Highlights: Rather than one track in particular, I'm most compelled here by the gradual shift in Lito's voice from track one to track ten, which sequentially represent the window from 4AM to 6AM. By the sprawling, ten minute conclusion, he's repeating Smoking til my eyes closed in a defeated croak that sounds like they already are.
WTF: Another week, another "Paranoid" flip. Keep em coming! I don't care! Make it last forever! (For what it's worth, Lito's is probably the best version since the original, and definitely the creepiest.)
Gino Marley is one of the GBE members usually relegated to the background. His name pops up on features regularly, but he's yet to make That Song that makes his name ring bells. On Raised In The Streets, the standout moments come from the stacked roster of features, which ranges from the welcome but fairly expected (SD, Fredo Santana, Fat Trel) to the contextually bizarre (Danny Brown? Ty Dolla $ign?). Though it's a pretty transparent strategy, it works; stripped of these novelty features, this would be a decent but largely forgettable addition to this year's pack of "just fine" drill releases. But as a study in contrasts—Ty's airiness against Marley's leaden yelps on "So Fast," DJ Kenn's bright, optimistic production against Deezy and Murda Beatz' solemn death-march drilling—compelling moments emerge, though I'm not sure if Marley can hold his own at this point.

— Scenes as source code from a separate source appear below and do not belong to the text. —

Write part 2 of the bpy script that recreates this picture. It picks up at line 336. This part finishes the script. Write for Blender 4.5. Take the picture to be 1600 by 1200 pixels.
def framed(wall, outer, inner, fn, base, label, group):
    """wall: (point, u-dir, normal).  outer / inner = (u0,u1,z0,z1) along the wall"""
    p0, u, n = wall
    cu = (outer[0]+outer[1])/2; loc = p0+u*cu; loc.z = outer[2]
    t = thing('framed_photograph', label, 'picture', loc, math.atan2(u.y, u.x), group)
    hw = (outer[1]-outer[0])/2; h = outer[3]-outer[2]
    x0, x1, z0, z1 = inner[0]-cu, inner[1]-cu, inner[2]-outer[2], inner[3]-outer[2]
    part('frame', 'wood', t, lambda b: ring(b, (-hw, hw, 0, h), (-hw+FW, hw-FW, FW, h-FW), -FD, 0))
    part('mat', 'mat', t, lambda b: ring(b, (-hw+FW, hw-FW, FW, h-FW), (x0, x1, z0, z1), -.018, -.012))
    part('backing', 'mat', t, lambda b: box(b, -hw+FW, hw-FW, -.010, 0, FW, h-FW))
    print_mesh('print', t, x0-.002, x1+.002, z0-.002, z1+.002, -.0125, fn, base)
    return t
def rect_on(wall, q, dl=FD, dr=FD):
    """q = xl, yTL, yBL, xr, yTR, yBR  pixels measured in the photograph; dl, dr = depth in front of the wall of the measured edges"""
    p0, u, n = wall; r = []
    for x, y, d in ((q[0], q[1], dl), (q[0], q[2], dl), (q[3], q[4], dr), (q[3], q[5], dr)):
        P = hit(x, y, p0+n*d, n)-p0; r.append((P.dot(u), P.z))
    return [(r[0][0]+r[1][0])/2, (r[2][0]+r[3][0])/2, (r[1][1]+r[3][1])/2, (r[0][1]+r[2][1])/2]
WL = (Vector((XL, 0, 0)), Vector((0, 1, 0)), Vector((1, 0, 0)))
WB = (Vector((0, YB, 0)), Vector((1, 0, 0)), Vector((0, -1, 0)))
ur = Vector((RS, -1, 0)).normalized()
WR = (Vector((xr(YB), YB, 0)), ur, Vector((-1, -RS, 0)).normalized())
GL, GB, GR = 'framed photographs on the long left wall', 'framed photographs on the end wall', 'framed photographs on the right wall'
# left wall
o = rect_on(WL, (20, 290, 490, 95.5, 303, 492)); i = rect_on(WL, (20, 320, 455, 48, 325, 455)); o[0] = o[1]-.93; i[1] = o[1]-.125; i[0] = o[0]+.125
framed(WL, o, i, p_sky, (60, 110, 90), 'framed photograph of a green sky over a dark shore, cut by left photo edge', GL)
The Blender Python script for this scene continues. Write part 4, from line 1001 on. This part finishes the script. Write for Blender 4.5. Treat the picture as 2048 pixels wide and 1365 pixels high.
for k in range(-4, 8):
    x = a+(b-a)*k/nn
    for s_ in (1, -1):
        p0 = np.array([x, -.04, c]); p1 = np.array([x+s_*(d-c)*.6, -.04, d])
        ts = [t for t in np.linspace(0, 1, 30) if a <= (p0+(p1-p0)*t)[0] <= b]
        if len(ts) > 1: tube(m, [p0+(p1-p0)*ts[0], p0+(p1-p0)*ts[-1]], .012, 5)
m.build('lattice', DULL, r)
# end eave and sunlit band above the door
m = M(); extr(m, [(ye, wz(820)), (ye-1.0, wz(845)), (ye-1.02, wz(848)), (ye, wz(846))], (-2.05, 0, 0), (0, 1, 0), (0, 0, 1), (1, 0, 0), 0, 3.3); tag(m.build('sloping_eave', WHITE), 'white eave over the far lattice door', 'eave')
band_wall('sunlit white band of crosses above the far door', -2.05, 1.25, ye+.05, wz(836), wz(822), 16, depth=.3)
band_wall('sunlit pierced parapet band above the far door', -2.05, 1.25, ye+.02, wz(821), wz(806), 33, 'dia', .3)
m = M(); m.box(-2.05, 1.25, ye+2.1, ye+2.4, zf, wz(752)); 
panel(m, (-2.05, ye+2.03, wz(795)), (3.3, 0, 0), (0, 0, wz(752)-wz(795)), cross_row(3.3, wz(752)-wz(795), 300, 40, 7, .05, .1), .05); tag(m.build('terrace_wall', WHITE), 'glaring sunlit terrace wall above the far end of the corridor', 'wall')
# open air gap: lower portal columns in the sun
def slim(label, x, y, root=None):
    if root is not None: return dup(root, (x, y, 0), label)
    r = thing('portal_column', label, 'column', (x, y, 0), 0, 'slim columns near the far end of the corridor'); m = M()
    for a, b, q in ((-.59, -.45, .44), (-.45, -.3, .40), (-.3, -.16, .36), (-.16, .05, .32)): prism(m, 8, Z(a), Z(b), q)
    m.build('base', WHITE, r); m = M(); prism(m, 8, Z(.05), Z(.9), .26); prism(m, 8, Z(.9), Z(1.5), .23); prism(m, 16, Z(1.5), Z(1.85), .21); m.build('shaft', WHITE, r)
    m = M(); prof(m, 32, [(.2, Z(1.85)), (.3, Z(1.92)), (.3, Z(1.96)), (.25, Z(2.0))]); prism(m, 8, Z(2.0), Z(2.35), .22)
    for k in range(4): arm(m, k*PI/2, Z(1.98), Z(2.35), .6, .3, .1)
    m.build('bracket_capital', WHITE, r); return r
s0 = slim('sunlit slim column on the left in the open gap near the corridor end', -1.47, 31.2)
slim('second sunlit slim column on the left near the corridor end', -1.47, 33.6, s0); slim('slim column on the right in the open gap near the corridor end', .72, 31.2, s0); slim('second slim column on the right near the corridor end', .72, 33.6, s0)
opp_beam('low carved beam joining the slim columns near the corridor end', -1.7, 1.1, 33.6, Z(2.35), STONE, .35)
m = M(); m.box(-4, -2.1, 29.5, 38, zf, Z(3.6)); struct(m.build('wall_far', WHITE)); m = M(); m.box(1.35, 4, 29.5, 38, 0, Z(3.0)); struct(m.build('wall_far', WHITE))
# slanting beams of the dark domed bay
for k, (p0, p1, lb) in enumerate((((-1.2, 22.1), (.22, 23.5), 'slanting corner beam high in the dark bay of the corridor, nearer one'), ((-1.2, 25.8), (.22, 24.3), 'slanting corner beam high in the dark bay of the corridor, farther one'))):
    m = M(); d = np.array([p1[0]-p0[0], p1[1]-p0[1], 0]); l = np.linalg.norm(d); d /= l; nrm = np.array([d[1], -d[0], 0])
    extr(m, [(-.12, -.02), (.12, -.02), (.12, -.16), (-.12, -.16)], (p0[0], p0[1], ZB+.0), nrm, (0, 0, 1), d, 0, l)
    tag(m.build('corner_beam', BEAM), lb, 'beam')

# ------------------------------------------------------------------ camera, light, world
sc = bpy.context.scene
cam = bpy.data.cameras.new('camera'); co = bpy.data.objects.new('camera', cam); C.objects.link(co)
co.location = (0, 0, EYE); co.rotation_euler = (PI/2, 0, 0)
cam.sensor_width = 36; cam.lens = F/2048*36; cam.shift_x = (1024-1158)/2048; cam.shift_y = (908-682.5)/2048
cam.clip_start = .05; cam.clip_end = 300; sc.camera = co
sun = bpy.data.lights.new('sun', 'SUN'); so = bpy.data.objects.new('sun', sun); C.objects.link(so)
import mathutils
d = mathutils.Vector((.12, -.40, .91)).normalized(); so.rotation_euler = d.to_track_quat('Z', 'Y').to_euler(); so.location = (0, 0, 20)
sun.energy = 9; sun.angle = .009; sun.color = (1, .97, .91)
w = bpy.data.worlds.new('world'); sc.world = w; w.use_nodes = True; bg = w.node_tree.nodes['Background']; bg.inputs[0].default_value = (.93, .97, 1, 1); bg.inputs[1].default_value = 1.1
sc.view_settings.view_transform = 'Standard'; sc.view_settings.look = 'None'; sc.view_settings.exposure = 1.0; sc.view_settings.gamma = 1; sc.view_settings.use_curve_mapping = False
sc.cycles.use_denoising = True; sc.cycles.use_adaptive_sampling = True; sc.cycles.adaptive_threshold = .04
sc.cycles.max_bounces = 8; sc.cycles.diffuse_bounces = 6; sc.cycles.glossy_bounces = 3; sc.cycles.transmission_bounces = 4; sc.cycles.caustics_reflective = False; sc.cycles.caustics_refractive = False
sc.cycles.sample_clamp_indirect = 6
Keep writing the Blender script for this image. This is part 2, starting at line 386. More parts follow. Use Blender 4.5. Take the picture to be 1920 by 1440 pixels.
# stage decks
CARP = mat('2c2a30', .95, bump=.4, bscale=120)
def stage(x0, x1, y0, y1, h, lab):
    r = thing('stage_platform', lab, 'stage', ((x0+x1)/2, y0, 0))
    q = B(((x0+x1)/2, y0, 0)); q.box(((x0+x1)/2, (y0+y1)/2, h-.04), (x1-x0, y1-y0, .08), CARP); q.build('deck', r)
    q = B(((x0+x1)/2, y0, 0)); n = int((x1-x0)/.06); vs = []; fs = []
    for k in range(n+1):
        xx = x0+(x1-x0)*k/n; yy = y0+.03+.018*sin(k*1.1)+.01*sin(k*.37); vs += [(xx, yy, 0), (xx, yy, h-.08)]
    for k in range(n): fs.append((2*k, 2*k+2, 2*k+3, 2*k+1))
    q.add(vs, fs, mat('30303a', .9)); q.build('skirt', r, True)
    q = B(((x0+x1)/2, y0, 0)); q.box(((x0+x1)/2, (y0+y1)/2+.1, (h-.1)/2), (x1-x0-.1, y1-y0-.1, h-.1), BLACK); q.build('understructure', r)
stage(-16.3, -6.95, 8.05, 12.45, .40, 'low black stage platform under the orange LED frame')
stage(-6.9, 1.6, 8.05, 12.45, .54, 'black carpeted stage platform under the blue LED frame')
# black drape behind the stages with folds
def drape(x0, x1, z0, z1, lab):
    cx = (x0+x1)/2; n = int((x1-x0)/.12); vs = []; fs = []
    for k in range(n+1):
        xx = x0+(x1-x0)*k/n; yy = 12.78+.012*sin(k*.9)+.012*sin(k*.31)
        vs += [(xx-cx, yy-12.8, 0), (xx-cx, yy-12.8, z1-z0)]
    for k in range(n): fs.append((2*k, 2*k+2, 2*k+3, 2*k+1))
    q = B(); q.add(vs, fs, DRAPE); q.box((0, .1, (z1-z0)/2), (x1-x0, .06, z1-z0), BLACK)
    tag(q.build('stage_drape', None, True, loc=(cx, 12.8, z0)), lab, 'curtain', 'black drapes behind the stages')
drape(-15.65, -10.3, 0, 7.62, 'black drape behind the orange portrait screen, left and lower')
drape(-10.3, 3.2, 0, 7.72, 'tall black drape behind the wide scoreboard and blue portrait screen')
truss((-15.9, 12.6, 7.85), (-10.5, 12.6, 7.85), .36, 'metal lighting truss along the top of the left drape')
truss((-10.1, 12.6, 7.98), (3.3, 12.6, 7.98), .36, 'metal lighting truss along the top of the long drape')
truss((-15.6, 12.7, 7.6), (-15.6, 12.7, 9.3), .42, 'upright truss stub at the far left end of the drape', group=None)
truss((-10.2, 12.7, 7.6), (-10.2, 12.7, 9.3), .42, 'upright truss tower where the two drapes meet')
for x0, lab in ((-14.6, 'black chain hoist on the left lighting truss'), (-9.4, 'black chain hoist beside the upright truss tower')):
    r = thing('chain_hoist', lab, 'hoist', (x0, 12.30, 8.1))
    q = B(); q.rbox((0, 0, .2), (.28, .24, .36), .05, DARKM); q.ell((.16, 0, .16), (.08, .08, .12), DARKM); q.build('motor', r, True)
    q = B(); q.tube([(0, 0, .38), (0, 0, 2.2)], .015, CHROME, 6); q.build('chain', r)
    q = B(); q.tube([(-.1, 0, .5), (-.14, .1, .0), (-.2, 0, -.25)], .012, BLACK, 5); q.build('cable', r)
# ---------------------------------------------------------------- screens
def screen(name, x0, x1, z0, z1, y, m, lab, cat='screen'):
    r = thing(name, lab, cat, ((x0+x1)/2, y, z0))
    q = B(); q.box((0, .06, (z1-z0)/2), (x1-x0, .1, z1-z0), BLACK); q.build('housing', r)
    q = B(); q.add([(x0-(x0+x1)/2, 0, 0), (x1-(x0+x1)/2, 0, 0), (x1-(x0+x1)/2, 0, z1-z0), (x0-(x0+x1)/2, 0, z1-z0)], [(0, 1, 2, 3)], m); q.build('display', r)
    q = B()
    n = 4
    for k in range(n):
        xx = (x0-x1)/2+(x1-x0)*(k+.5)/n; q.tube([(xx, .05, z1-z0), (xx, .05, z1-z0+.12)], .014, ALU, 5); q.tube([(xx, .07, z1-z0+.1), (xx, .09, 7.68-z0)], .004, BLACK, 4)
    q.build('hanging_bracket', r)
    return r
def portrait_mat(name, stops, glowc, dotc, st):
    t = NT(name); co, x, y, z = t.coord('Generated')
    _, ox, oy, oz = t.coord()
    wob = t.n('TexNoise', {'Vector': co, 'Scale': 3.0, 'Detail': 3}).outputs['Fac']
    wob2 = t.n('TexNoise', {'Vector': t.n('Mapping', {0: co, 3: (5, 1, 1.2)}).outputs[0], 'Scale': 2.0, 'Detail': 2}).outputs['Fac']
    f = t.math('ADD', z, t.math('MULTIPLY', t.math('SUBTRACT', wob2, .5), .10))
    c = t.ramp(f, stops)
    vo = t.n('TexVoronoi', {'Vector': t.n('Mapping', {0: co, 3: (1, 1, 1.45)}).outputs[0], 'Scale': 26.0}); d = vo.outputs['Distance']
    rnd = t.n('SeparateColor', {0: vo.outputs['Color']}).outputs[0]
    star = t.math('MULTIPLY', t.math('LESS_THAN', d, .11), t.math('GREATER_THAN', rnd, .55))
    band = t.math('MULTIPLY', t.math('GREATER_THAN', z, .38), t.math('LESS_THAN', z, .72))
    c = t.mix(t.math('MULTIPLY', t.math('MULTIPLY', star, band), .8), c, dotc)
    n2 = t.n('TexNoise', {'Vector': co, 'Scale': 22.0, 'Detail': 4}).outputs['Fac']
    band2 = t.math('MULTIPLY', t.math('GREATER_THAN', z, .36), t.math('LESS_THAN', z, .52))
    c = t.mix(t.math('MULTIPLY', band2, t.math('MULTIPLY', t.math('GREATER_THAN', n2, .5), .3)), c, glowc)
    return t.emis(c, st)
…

Highlights: There were rumors that DJ Kenn (the Japanese producer without whom it's hard to imagine Keef would be where he is now) had fallen out with GBE. He was quiet for a bit earlier this year, but now seems to have patched things up with Keef and company. His trio of soaring productions here—"A Lot," "Robert Horry," and "My Name"—are far and away the tape's best, not to mention lightyears away from the stone-faced drill of the other tracks (and Kenn's older works).
WTF: "Diego Pt 1" caps off a year of kinda-goofy, arguably-racist impersonations of South American plugs, done best (and least offensively) by Young Scooter, and most eyebrow-raising-ly by Migos and Gucci.